I argue that content is epistemically translucent: in any normal situation, a rational thinker can always apriori produce correct univocal reasoning and avoid equivocation. John Campbell and Ruth Millikan advance anti-individualist views on which univocal reasoning is empirically warranted. Paul Boghossian has suggested rejecting anti-individualism because of its incompatibility with transparency. All of these positions neglect the possibility of translucent content.

Anti-individualist views advanced by Krista Lawlor and Mikkel Gerken are friendlier to transparency. But these views do not explain the warrant for univocal reasoning. They fail to distinguish the contributions made to an attitude's content by reasoning capacities from those made by the attitude's relations to the environment.

I provide such a distinction. Reason can establish that different representations have the function of having the same content. Then, equivocation is produced only by abnormal mistakes about the identities of entities in the environment. In a normal environment, a thinker's logical reasoning powers can on apriori grounds alone produce correct univocal reasoning and avoid equivocation.
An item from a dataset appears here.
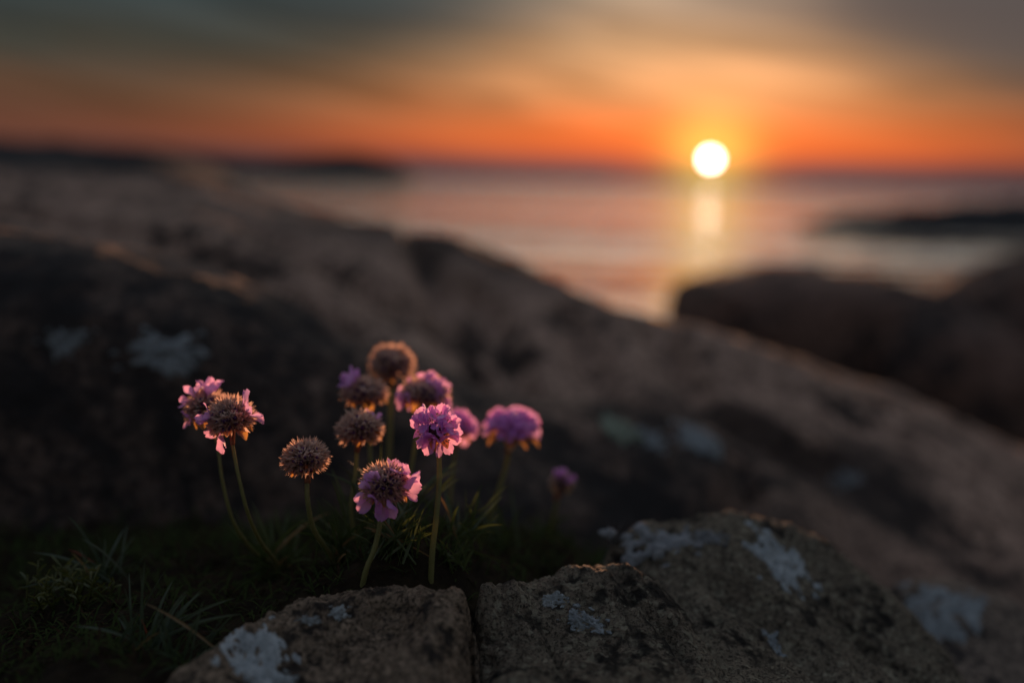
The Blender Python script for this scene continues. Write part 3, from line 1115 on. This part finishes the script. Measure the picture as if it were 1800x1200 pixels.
flower('sharp thrift head with brown crown and violet petals hanging round its lower edge', (677, 852), .415, 82, 70,
       [(668, 895, .415), (667, 925, .415), (658, 965, .416), (644, 1000, .417), (636, 1036, .42)], (.06, .90, .42), calyces=127, cmax=112,
       florets=[(.92, -.08, .25, 1.3), (.55, .78, .1, .95), (.88, .48, -.1, .75), (-.62, -.55, .62, 1.15), (.02, -.82, .6, 1.2), (-.36, .42, .85, .75)], hairs=1800, seed=10, stem_r=.00105)
flower('pink domed thrift flower standing apart on a blurred stem at the right', (902, 758), .54, 92, 62,
       [(896, 785, .54), (889, 820, .54), (874, 870, .54), (855, 930, .545), (842, 985, .55)], (.02, .97, .2), bloom=24, bmax=84, bracts=8, seed=11, fscale=1.2, stem_r=.0014)
flower('small unopened thrift bud, the rightmost and shortest of the group', (987, 850), .575, 44, 40,
       [(981, 868, .575), (976, 895, .575), (968, 935, .58), (960, 975, .585)], (.12, .95, .2), calyces=22, cmax=95, bloom=6, bmax=60, bracts=6, seed=12, fscale=.8, bractdown=1.2, stem_r=.0012, closed=R(46))


# ------------------------------------------------------------------ leaves and grass
def ground_at(px, py, D):
    p = at(px, py, D)
    h, _, _, _ = ground_bvh.ray_cast(Vector((p.x, p.y, p.z + .3)), Vector((0, 0, -1)))
    return h if h is not None else p


def blade(base, tip, bend, wd, mat, n=9):
    """flat tapering leaf with a folded midrib, from base to tip (local coords)"""
    mid = (base + tip) / 2 + bend
    V, F = [], []
    side = (tip - base).cross(Vector((rng.gauss(0, 1), rng.gauss(0, 1), rng.gauss(0, .6))))
    side.normalize()
    for i in range(n + 1):
        q = i / n
        p = base * (1 - q) ** 2 + mid * 2 * q * (1 - q) + tip * q * q
        wv_ = wd * (.55 + .9 * q) * (1 - q ** 3) if q < 1 else 0
        nn = side.cross(tip - base).normalized()
        V += [p - side * wv_ / 2, p + nn * wv_ * .22, p + side * wv_ / 2]
    for i in range(n):
        for j in range(2):
            k = i * 3 + j
            F.append((k, k + 1, k + 4, k + 3))
    return mesh('leaf', V, F, mat)


def tuft(name, part, label, cat, group, base, tips, nrand, lmin, lmax, wd, mats, spread=1.0, lean=(0, 0), seed=0, bdepth=None):
    r = random.Random(seed)
    b = ground_at(*base)
    root = empty(name, b)
    tag(root, label, cat, group)
    for (tx, ty, td) in tips:
        tp = at(tx, ty, td) - b
        st = Vector((r.uniform(-.004, .004), r.uniform(-.004, .004), -.002))
        link(part, blade(st, tp, Vector((0, 0, tp.length * .16)) - Vector((tp.x, tp.y, 0)) * .12, wd * 1.15, mats[0]), root)
    for i in range(nrand):
        a = r.uniform(0, 2 * math.pi)
        L = r.uniform(lmin, lmax)
        t_ = r.uniform(.25, 1.0) * spread
        dv = Vector((math.cos(a) * t_ + lean[0], math.sin(a) * t_ + lean[1], r.uniform(.35, 1.0))).normalized()
        tp = dv * L
        st = Vector((r.gauss(0, .006), r.gauss(0, .005), -.002))
        mt_ = mats[0] if r.random() < .8 else r.choice(mats)
        link(part, blade(st, tp, Vector((0, 0, L * r.uniform(.05, .3))), wd * r.uniform(.7, 1.2), mt_), root)
    return root


GR = 'thrift leaf tufts between the stems'
LM = [M_LEAF, M_LEAF, M_DRY]
tuft('leaf_tuft', 'leaf', 'tuft of narrow green leaves at the foot of the left pair of stems', 'leaves', GR, (485, 1000, .49),
     [(415, 945, .46), (440, 890, .50), (475, 910, .50), (505, 920, .51), (405, 1045, .45), (420, 1010, .46), (560, 1010, .47), (540, 985, .49)], 44, .018, .042, .0017, LM, seed=1)
tuft('leaf_tuft', 'leaf', 'tuft of narrow leaves where the lone brown head roots', 'leaves', GR, (610, 1012, .46),
     [(560, 985, .46), (590, 960, .47), (575, 1000, .45), (650, 960, .47)], 40, .016, .040, .0017, LM, seed=2)
tuft('leaf_tuft', 'leaf', 'dense leaf tuft right behind the bent stem of the sharp brown crowned head', 'leaves', GR, (690, 1010, .475),
     [(590, 880, .50), (640, 900, .50), (720, 890, .50), (700, 930, .48), (735, 920, .49), (765, 940, .49)], 52, .020, .046, .0018, LM, seed=3)
tuft('leaf_tuft', 'leaf', 'leaf tuft beside the straight stem of the sharp pink flower', 'leaves', GR, (800, 1005, .475),
     [(840, 920, .49), (780, 940, .49), (820, 950, .48), (850, 975, .47), (905, 1000, .46)], 30, .018, .040, .0014, LM, seed=4)
tuft('leaf_tuft', 'leaf', 'blurred leaf tuft at the foot of the domed pink flower', 'leaves', GR, (870, 990, .54),
     [(900, 940, .56), (850, 930, .56)], 28, .018, .040, .0015, LM, seed=5)
tuft('leaf_tuft', 'leaf', 'sparse blurred leaf tuft at the foot of the small bud', 'leaves', GR, (962, 985, .585),
     [(990, 945, .58), (940, 940, .59)], 18, .012, .026, .0019, LM, seed=6)
GG = 'grass tufts in the dark hollow at bottom left'
GM = [M_GRASS, M_GRASS, M_DRY, M_REDLEAF]
tuft('grass_tuft', 'blade', 'tallest blue green grass tuft in the dark hollow at bottom left', 'grass', GG, (255, 1140, .395),
     [(255, 980, .39), (247, 995, .40), (305, 1018, .40), (218, 1030, .39), (210, 1075, .38), (428, 1078, .39), (415, 1050, .40), (300, 1110, .38), (130, 1100, .38), (340, 1065, .40), (180, 1155, .37), (355, 1040, .40)],
     22, .015, .034, .0014, GM, seed=7)
tuft('grass_tuft', 'blade', 'thin grass tuft with one long arching blade, behind the yellow green herb', 'grass', GG, (190, 1015, .47),
     [(118, 905, .46), (185, 945, .47), (222, 925, .48), (55, 970, .46), (30, 1035, .44), (235, 960, .48)], 14, .012, .03, .0014, GM, seed=8)
tuft('grass_tuft', 'blade', 'low grass tuft against the left flank of the brown lichen boulder', 'grass', GG, (325, 1150, .385),
     [(430, 1125, .375), (300, 1165, .37), (400, 1100, .39), (270, 1190, .355)], 18, .012, .03, .0013, GM, seed=9)

tuft('leaf_tuft', 'leaf', 'short leaf tuft at the feet of the two sharp flowers, behind the boulder crest', 'leaves', GR, (700, 1030, .432),
     [(720, 985, .44), (665, 985, .44), (745, 1000, .43), (610, 1035, .43)], 60, .010, .026, .0016, LM, seed=10)
tuft('leaf_tuft', 'leaf', 'short leaf tuft rising right of the sharp pink flower stem by the crack', 'leaves', GR, (790, 1025, .44),
     [(830, 985, .45), (770, 990, .44)], 22, .010, .024, .0014, LM, seed=11)
# small yellow-green herb: leafy shoots
hb = ground_at(125, 1040, .445)
herb = empty('creeping_herb', hb)
tag(herb, 'small yellow green creeping herb with tiny leaves, far left of the boulders', 'plant')
for i in range(26):
    a, rr = rng.uniform(0, 6.3), rng.uniform(0, .024)
    b0 = Vector((math.cos(a) * rr, math.sin(a) * rr * .6, -.002))
    tp = b0 + Vector((rng.gauss(0, .006), rng.gauss(0, .006), rng.uniform(.008, .018)))
    V, F = sweep([b0.lerp(tp, q / 4) for q in range(5)], lambda q: .0004)
    sh = link('shoot', mesh('shoot', V, F, M_HERB), herb)
    for k in range(6):
        p = b0.lerp(tp, .25 + .75 * k / 5)
        aa = k * 2.4 + i
        link('leaf', blade(p, p + Vector((math.cos(aa) * .0045, math.sin(aa) * .0045, rng.uniform(.001, .004))), Vector((0, 0, .0008)), .0013, M_HERB, 4), sh)

# litter, moss and stubble over the soil: uncountable
V, F, MI = [], [], []
for i in range(7000):
    px, py = rng.uniform(-60, 1080), rng.uniform(900, 1230)
    D = rng.uniform(.36, .62)
    p = at(px, py, D)
    h, nn, _, _ = ground_bvh.ray_cast(Vector((p.x, p.y, p.z + .3)), Vector((0, 0, -1)))
    if h is None:
        continue
    L = rng.uniform(.003, .014) + (rng.uniform(0, .014) if D > .52 else 0)
    a = rng.uniform(0, 6.3)
    dv = Vector((math.cos(a), math.sin(a), rng.uniform(-.05, .9))).normalized() * L
    sd = dv.cross(Vector((0, 0, 1))).normalized() * rng.uniform(.0003, .0006)
    b = len(V)
    md = h + dv * .55 + Vector((0, 0, L * .15))
    V += [h - sd * .6, h + sd * .6, md + sd, md - sd, h + dv]
    F += [(b, b + 1, b + 2, b + 3), (b + 3, b + 2, b + 4)]
    k = rng.choice((0, 0, 0, 1, 2, 3))
    MI += [k, k]
tag(link('ground_cover', mesh('ground_cover', V, F, [M_STUBBLE, M_DEBRIS, M_STUBBLE, M_DEBRIS], midx=MI)),
    'low dark litter and stubble covering the soil between the stems', 'ground cover', kind='stuff')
Reason cannot guarantee that its contributions to a thinker's conceptual activity always match the world's contribution. Reason can only be sensitive to evidence of abnormality, and, in the absence of such evidence, produce cognitive structures that would function correctly in a normal environment. In very abnormal identity mistakes, different attitudes have such different causal relations to the environment that those causal relations overwhelm reason's contribution, and differently type the attitudes. Lacking evidence of abnormality, rational equivocation ensues.